You might still make it to your destination unscathed, but right now General Manager Barry Trotz seems to be driving the Nashville Predators in a reckless way that is hard to make sense of.
The strategy of Trotz was pretty clear before the season started; empty out the bank account to sign superstar players in free agency and make a push for the Stanley Cup as soon as 2025. Fast forward to current times just a couple days from the new year, and Trotz's original plan has unraveled.
Now to be completely fair, almost everyone around the league and fans alike were applauding Trotz's aggressive approach to free agency. He had the money to spend, and he build a roster on paper that looked like it could be a sneaky Stanley Cup pick, or at least a team that could make serious noise in the Stanley Cup Playoffs.
Not only are the Predators not a Stanley Cup contender, they're not even a playoff contender and instead in a back-and-forth battle to stay out of last place in the entire NHL.
Trotz's blueprint for what's next for the Nashville Predators is very unclear
Instead of moving on from aging veterans and bottom-six guys who are never going to be anything more than that, Trotz is shipping away young talent. The most recent young player to be traded by Trotz is Juuso Parssinen, which honestly we all saw coming for weeks beforehand after Parssinen kept getting the healthy scratch status.
Trotz has also traded just in the past six months the likes of Yaroslav Askarov, Cody Glass, Philip Tomasino and Alexandre Carrier. Through all of those trades, Trotz hasn't gotten any impact players in return and instead gotten projects at best and more draft picks.
This isn't including the goalie trade of Scott Wedgewood to the Colorado Avalanche for Justus Annunen. That trade actually looks really good on paper and is already giving us promising returns.
Losing Dante Fabbro on waivers was also a bad look, even if the trade offers weren't that great. He is now playing a big role for the Columbus Blue Jackets and has eight points in 21 games.
So what is Trotz trying to accomplish now? It's really hard for me to even begin to make sense of it. My initial thought is Trotz is trying to keep the band together, and while 2024-25 is likely a lost cause in terms of making the playoffs, there is hope that this team can run it back for 2025-26 and avoid any kind of long rebuild.
If Trotz was fully committed to rebuilding and doing it the right way with young talent, then it wouldn't be Parssinen, Tomasino, Carrier, Askarov and Glass you would be trading. It would be healthy scratching guys like Michael McCarron, Cole Smith and finding trade partners for Gustav Nyquist, Colton Sissons and even Ryan O'Reilly.
Now many times the moves that a general manager makes can't be accurately graded until years down the road, and that is true for Trotz right now. So while I'm completely flabbergasted by Trotz's team building approach, I also have to remind myself that none of this will matter if the Predators run it back in 2025-26 and make an epic run with many of these same veterans that don't seem to be going anywhere.

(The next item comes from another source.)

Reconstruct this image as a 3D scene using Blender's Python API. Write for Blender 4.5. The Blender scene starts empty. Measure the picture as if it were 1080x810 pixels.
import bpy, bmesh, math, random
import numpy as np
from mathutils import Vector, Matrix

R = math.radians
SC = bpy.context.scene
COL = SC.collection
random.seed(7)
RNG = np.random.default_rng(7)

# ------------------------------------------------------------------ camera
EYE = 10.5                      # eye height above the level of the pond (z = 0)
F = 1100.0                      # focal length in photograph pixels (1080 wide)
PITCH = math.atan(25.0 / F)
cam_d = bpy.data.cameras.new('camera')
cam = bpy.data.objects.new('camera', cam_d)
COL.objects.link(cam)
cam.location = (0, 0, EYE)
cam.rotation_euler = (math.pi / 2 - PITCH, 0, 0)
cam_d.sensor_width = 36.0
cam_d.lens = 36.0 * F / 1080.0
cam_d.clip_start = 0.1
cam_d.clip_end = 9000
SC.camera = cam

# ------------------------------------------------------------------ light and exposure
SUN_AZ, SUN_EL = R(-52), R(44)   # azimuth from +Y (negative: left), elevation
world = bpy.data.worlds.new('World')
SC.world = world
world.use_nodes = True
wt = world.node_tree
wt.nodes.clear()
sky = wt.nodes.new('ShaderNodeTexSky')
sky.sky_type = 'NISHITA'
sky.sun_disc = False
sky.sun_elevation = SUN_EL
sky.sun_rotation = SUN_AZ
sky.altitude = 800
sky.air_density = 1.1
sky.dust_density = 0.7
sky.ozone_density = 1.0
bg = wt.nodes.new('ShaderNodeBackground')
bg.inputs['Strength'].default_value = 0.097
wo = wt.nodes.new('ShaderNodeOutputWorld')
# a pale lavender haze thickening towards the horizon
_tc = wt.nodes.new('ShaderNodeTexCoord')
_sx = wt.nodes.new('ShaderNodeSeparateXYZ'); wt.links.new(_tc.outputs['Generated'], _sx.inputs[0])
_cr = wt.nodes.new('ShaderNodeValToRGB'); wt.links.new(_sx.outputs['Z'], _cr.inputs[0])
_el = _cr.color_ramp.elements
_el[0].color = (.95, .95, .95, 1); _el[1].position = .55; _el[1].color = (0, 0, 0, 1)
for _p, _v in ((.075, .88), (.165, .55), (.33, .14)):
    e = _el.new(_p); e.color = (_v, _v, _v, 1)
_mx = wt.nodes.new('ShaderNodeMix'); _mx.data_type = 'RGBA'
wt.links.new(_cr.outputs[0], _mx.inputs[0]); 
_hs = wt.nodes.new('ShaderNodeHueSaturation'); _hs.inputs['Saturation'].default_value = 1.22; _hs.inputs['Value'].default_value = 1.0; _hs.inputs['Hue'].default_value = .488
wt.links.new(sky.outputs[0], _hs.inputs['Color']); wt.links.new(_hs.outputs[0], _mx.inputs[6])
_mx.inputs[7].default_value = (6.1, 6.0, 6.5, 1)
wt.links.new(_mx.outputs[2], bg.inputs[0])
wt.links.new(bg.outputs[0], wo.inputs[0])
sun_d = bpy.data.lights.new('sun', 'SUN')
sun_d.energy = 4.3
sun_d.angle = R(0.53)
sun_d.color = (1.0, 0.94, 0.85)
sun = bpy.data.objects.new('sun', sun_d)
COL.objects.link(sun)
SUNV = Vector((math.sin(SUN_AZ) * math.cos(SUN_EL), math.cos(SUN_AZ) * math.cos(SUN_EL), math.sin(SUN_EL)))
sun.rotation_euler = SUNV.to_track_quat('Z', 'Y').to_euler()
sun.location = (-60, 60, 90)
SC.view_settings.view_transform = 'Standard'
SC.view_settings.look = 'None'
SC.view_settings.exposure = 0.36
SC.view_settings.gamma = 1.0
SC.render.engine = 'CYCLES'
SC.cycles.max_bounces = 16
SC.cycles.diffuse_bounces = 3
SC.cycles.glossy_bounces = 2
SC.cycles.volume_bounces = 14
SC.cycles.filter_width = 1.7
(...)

Steven Stamkos, Jonathan Marchessault, Brady Skjei, Roman Josi and Filip Forsberg are your veteran core that don't seem to be going anywhere for the foreseeable future.

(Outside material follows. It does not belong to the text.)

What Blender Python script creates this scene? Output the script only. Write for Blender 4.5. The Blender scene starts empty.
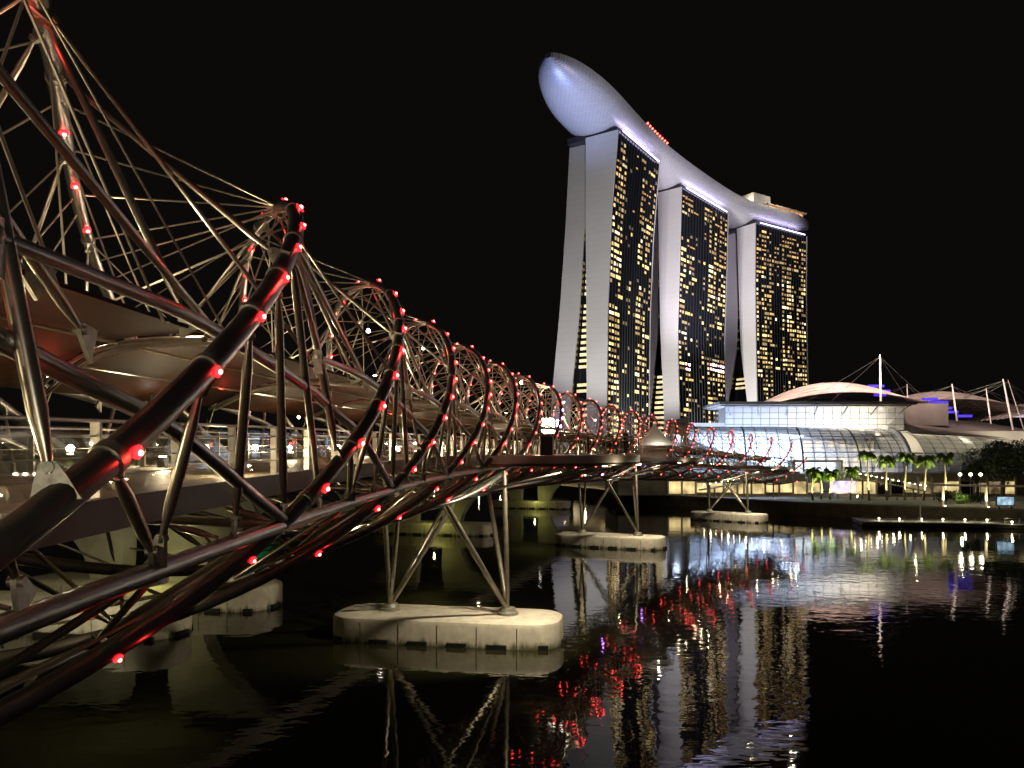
import bpy, bmesh, math, random
from mathutils import Vector, Matrix, noise
R = math.radians
sc = bpy.context.scene
col = sc.collection
# ------------------------------------------------------------------ camera, world, exposure
EYE = 12.4            # eye height above the water
F, CX, YH = 765.4, 512.0, 462.0
cam = bpy.data.objects.new('camera', bpy.data.cameras.new('camera'))
col.objects.link(cam); sc.camera = cam
cam.location = (0, 0, EYE); cam.rotation_euler = (R(90), 0, 0)
cam.data.sensor_width = 36; cam.data.lens = F / 1024 * 36
cam.data.shift_y = (YH - 384) / 1024
cam.data.clip_start = 0.1; cam.data.clip_end = 9000
wd = bpy.data.worlds.new('World'); sc.world = wd; wd.use_nodes = True
nt = wd.node_tree; bg = nt.nodes['Background']
sky = nt.nodes.new('ShaderNodeTexSky'); sky.sky_type = 'NISHITA'; sky.sun_disc = False
sky.sun_elevation = R(-8); sky.sun_rotation = R(200)
glow = nt.nodes.new('ShaderNodeMixRGB'); glow.blend_type = 'ADD'; glow.inputs[0].default_value = 1
glow.inputs[2].default_value = (0.0027, 0.0024, 0.0021, 1)       # city glow on the night sky
sm = nt.nodes.new('ShaderNodeMixRGB'); sm.blend_type = 'MULTIPLY'; sm.inputs[0].default_value = 1
sm.inputs[2].default_value = (0.05, 0.05, 0.05, 1)
nt.links.new(sky.outputs[0], sm.inputs[1]); nt.links.new(sm.outputs[0], glow.inputs[1])
nt.links.new(glow.outputs[0], bg.inputs[0]); bg.inputs[1].default_value = 1.0
sc.view_settings.view_transform = 'Standard'; sc.view_settings.look = 'None'
sc.view_settings.exposure = 0.3; sc.view_settings.gamma = 1
sc.cycles.use_denoising = True
sc.cycles.sample_clamp_indirect = 4
sc.cycles.max_bounces = 7; sc.cycles.transparent_max_bounces = 16
sc.cycles.caustics_reflective = False; sc.cycles.caustics_refractive = False

def lamp(kind, name, loc, watts, color, target=None, **kw):
    d = bpy.data.lights.new(name, kind); d.energy = watts; d.color = color
    for k, v in kw.items(): setattr(d, k, v)
    o = bpy.data.objects.new(name, d); col.objects.link(o); o.location = loc
    if target is not None:
        o.rotation_euler = (Vector(target) - Vector(loc)).to_track_quat('-Z', 'Y').to_euler()
    return o

# ------------------------------------------------------------------ materials
MATS = {}
def principled(name, color, rough=.5, metal=0., var=0.0, scale=1.0, bump=0.0, spec=.5, coat=0.):
    m = bpy.data.materials.new(name); m.use_nodes = True
    n = m.node_tree; b = n.nodes['Principled BSDF']
    b.inputs['Roughness'].default_value = rough; b.inputs['Metallic'].default_value = metal
    b.inputs['Specular IOR Level'].default_value = spec
    tc = n.nodes.new('ShaderNodeTexCoord')
    nz = n.nodes.new('ShaderNodeTexNoise'); nz.inputs['Scale'].default_value = scale; nz.inputs['Detail'].default_value = 5
    n.links.new(tc.outputs['Object'], nz.inputs['Vector'])
    rp = n.nodes.new('ShaderNodeValToRGB')
    lo = [max(0, c * (1 - var)) for c in color]; hi = [min(1, c * (1 + var)) for c in color]
    rp.color_ramp.elements[0].position = .3; rp.color_ramp.elements[0].color = (*lo, 1)
    rp.color_ramp.elements[1].position = .7; rp.color_ramp.elements[1].color = (*hi, 1)
    n.links.new(nz.outputs['Fac'], rp.inputs['Fac']); n.links.new(rp.outputs['Color'], b.inputs['Base Color'])
    if bump:
        bp = n.nodes.new('ShaderNodeBump'); bp.inputs['Strength'].default_value = bump; bp.inputs['Distance'].default_value = .05
        n.links.new(nz.outputs['Fac'], bp.inputs['Height']); n.links.new(bp.outputs['Normal'], b.inputs['Normal'])
    MATS[name] = m; return m
def emit(name, color, strength, var=0., scale=.5):
    m = bpy.data.materials.new(name); m.use_nodes = True
    n = m.node_tree; b = n.nodes['Principled BSDF']
    b.inputs['Base Color'].default_value = (*[min(.8, c * .3) for c in color], 1)
    b.inputs['Emission Color'].default_value = (*color, 1); b.inputs['Emission Strength'].default_value = strength
    if var:
        tc = n.nodes.new('ShaderNodeTexCoord'); nz = n.nodes.new('ShaderNodeTexNoise'); nz.inputs['Scale'].default_value = scale
        mr = n.nodes.new('ShaderNodeMapRange'); mr.inputs[1].default_value = .3; mr.inputs[2].default_value = .7
        mr.inputs[3].default_value = strength * (1 - var); mr.inputs[4].default_value = strength * (1 + var)
        n.links.new(tc.outputs['Object'], nz.inputs['Vector']); n.links.new(nz.outputs['Fac'], mr.inputs[0])
        n.links.new(mr.outputs[0], b.inputs['Emission Strength'])
    MATS[name] = m; return m
def glass(name, tint, gloss=.12, rough=.02):
    m = bpy.data.materials.new(name); m.use_nodes = True; n = m.node_tree
    n.nodes.remove(n.nodes['Principled BSDF'])
    out = [x for x in n.nodes if x.type == 'OUTPUT_MATERIAL'][0]
    t = n.nodes.new('ShaderNodeBsdfTransparent'); t.inputs[0].default_value = (*tint, 1)
    g = n.nodes.new('ShaderNodeBsdfGlossy'); g.inputs['Roughness'].default_value = rough; g.inputs[0].default_value = (.9, .9, .9, 1)
    fr = n.nodes.new('ShaderNodeFresnel'); fr.inputs[0].default_value = 1.45
    ad = n.nodes.new('ShaderNodeMath'); ad.operation = 'MULTIPLY'; ad.inputs[1].default_value = gloss * 8
    mx = n.nodes.new('ShaderNodeMixShader')
    n.links.new(fr.outputs[0], ad.inputs[0]); n.links.new(ad.outputs[0], mx.inputs[0])
    n.links.new(t.outputs[0], mx.inputs[1]); n.links.new(g.outputs[0], mx.inputs[2]); n.links.new(mx.outputs[0], out.inputs[0])
    MATS[name] = m; return m

principled('tube_steel', (.42, .41, .40), .33, .92, .15, 3)
principled('strut_steel', (.66, .61, .52), .30, .9, .14, 4)
principled('rod_steel', (.66, .60, .49), .36, .72, .1, 4)
principled('leg_steel', (.40, .36, .28), .34, .9, .2, 2)
principled('pod_panel', (.66, .63, .58), .35, .2, .12, .5)
principled('plate_steel', (.50, .50, .43), .45, .8, .25, 9, .2)
principled('rail_steel', (.55, .53, .48), .35, 1., .1, 4)
principled('deck_floor', (.30, .25, .19), .45, 0., .25, 1.2, .1)
principled('deck_fascia', (.46, .46, .50), .5, .2, .12, .7)
principled('canopy_mesh', (.060, .025, .014), .6, 0., .35, .8, 0, .08)
principled('pier_concrete', (.56, .52, .42), .85, 0., .16, 1.6, .15)
principled('rubber', (.012, .012, .012), .7, 0., .3, 5)
principled('road_concrete', (.36, .34, .29), .85, 0., .2, .5, .1)
principled('asphalt', (.05, .05, .05), .9, 0., .2, 3)
principled('fin_white', (.62, .60, .59), .6, 0., .05, .05)
principled('tower_glass', (.012, .014, .017), .12, .0, .2, .1, 0, .6)
principled('hull_metal', (.56, .55, .57), .45, .25, .05, .12)
principled('dark_metal', (.05, .05, .055), .5, .4, .2, 1)
principled('quay_stone', (.16, .14, .10), .9, 0., .3, .6, .3)
principled('paving', (.30, .26, .20), .8, 0., .2, .8)
principled('white_paint', (.75, .75, .74), .5, 0., .04, 1)
principled('wall_white', (.72, .70, .68), .7, 0., .06, .3)
principled('roof_grey', (.24, .22, .21), .7, .1, .12, .3)
principled('roof_pale', (.62, .55, .52), .55, .1, .08, .2)
principled('trunk', (.26, .22, .16), .9, 0., .25, 3, .3)
principled('bark_dark', (.07, .05, .035), .9, 0., .3, 4, .3)
principled('leaf_palm', (.12, .18, .04), .55, 0., .4, .8)
principled('leaf_dark', (.035, .055, .02), .6, 0., .5, .7)
principled('canvas', (.74, .70, .60), .8, 0., .06, 1)
principled('skin', (.42, .26, .18), .55, 0., .05, 8)
principled('hair', (.012, .010, .009), .5, 0., .2, 20)
principled('shirt_white', (.62, .62, .64), .85, 0., .06, 6)
principled('cloth_dark', (.02, .02, .025), .85, 0., .2, 6)
principled('cloth_blue', (.08, .10, .16), .85, 0., .2, 6)
glass('rail_glass', (.93, .95, .92), .028)
glass('vault_glass', (.86, .90, .92), .07)
def frit(m):
    n = m.node_tree; mx = [x for x in n.nodes if x.type == 'MIX_SHADER'][0]; src = mx.inputs[1].links[0].from_socket
    tl = n.nodes.new('ShaderNodeBsdfTranslucent'); tl.inputs[0].default_value = (.85, .86, .87, 1)
    m2 = n.nodes.new('ShaderNodeMixShader'); m2.inputs[0].default_value = .32
    n.links.new(src, m2.inputs[1]); n.links.new(tl.outputs[0], m2.inputs[2]); n.links.new(m2.outputs[0], mx.inputs[1])
frit(MATS['vault_glass'])
emit('led_core', (1.0, .085, .07), 26)
emit('led_lens', (1.0, .010, .013), 5.5)
emit('violet_core', (.55, .22, 1.0), 30)
emit('lamp_warm', (1.0, .80, .48), 26)
emit('globe_warm', (1.0, .82, .52), 7)
emit('lamp_white', (1.0, .90, .74), 40)
emit('flood_face', (1.0, .88, .66), 45)
emit('win_a', (1.0, .64, .22), .95, .5, .09)
emit('win_b', (1.0, .72, .30), 1.35, .3, .08)
emit('win_c', (1.0, .62, .26), .28, .6, .07)
emit('win_d', (1.0, .76, .38), .5, .5, .05)
emit('win_e', (1.0, .80, .46), 1.9, .3, .1)
emit('win_f', (1.0, .52, .18), .55, .4, .1)
emit('unlit_pane_sheen', (1.0, .74, .42), .045, .7, .1)  # faint glow given to unlit panes in place of a reflection
emit('pink_reflection', (1.0, .55, .56), 7.0, .9, .3)  # pink glow painted on panes in place of a facade reflection
emit('atrium_light', (1.0, .78, .42), .85, .5, .2)
emit('strip_violet', (.72, .66, 1.0), 3.2)
emit('red_beacon', (1.0, .05, .03), 14)
emit('blue_strip', (.09, .05, 1.0), .75)
emit('orange_glow', (1.0, .55, .25), 1.3, .6, .4)
emit('screen_blue', (.45, .68, .85), .6, .6, 1.2)
emit('screen_white', (.85, .72, .95), .9, .5, .4)
emit('teal_sign', (.05, .55, .42), .5, .7, .25)
emit('shop_light', (1.0, .76, .34), .62, .75, .28)
emit('shop_dim', (1.0, .72, .36), .16, .8, .4)
emit('entry_light', (.85, .92, 1.0), 2.2, .3, .2)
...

Then you have your younger tier that hopefully Trotz doesn't mess with. In that I would include Luke Evangelista, Tommy Novak, Zachary L'Heureux, Adam Wilsby and Nick Blankenburg.
How will Trotz approach the 2025 trade deadline?
Could those aforementioned core players, both old and young, run it back in 2025-26 and perform much better than they are in 2024-25? Absolutely so, with the addition of some key pieces here and there. First and foremost, you have to move some veterans that still hold value so this team can get faster and have more of a long-term future outlook.
How Trotz handled the 2025 trade deadline should give us a much more clear window into what his long-term plan is. If he trades guys like Nyquist, Sissons or McCarron, it will tell us that he's looking at 2025-26 as a true rebuild season with younger talent. If he retains the same veterans past the deadline, then it will tell me he wants to try to run it back with mostly the same roster in 2025-26.
The Predators have very few pending free agents for the 2025 offseason. In fact, only Nyquist is an unrestricted free agent, while Evangelista and Wilsby are restricted free agents. So it's not a situation where Trotz has to desperately move on from upcoming free agents, except for Nyquist.
As of now, I have trouble making sense of what Trotz is trying to pull off. I've seen comments from fans on social media like "Trotz is playing GM mode in NHL 2024" and "Trotz is in way over his head". That type of sentiment, and it also stems from Trotz showing unwavering loyalty to Head Coach Andrew Brunette.
Let me first be very clear before I make this statement; a general manager should never fire a head coach, or make any roster move, just to appease the fans. However, if Trotz did fire Brunette today, his popularity would undoubtedly get a boost because fans would at least see that this abject failure is unacceptable in the eyes of Trotz.
Right now, there just doesn't seem to be a clear vision and instead it's like Trotz is driving blindfolded.
Trotz was wildly popular just a few months ago, but his popularity has tanked since then. Yeah, fielding a last place that keeps finding new ways to blow games will do that. It's the nature of the beast as the head of a front office.